De la república de las letras a la república oriental del Uruguay : el neoclasicismo en la formación del estado y el sujeto nacionales (1811-1837) Karamán Chaparenco, Julio Omar


This dissertation examines the role played by Neoclassicism in the nation-building process in Uruguay during the first third of the 19th century (1811-1837). Strongly influenced by the Enlightenment and the French Revolution, literary Neoclassicism celebrated the dreams of modernity of the ruling class and its intellectuals. Sophisticated literary texts, political materials and propaganda loaded with references to the Graeco-Roman culture appealed to the most educated individuals to enlist them in the ranks of the revolution, first, and later as active members of the civil society. One of those Neoclassic writers, Bartolomé Hidalgo, also developed a different poetic language, the Gaucho genre, to include illiterate rural masses into the modernity project. My study investigates the way literary Neoclassicism worked on pre-existing cultural materials to create a set of symbols, references and role models both for the citizen and the state. My working hypothesis suggests that being Neoclassicism a closed, strictly organized system, it was very well suited to express concepts like institutional order, political stability and reign of the law to set the foundations of the state. Gaucho genre, on the other hand, operated as a counterbalance to those perspectives, both in terms of its literary language as well as in its criticism to the task of inserting a bourgeois modernity into a pre-capitalistic society. The dialogue and tension between Neoclassicism and Gaucho genre can therefore be read as the confrontation of two different projects related to the role of the learned and the popular.
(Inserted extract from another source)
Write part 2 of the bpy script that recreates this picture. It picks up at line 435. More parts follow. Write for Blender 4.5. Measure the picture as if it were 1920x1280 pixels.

The dissertation is divided in four chapters. Chapter 1, “Los letrados, gestores de sueños”, explores the influence of European thought in the building of the state as well as the role of the learned. Chapter 2, “El estado y la institucionalidad”, studies the use of Graeco-Roman references in the writing of the liberal agenda and how it was contested by the Gaucho literature. Chapter 3, “La construcciôn del sujeto republicano”, discusses the way the inclusion/exclusion of individuals as citizens was processed. Chapter 4, “El legado del Neoclasicismo fundacional”, links public spaces and popular demonstrations to show the dialogue between Neoclassicism and popular culture in contemporary politics.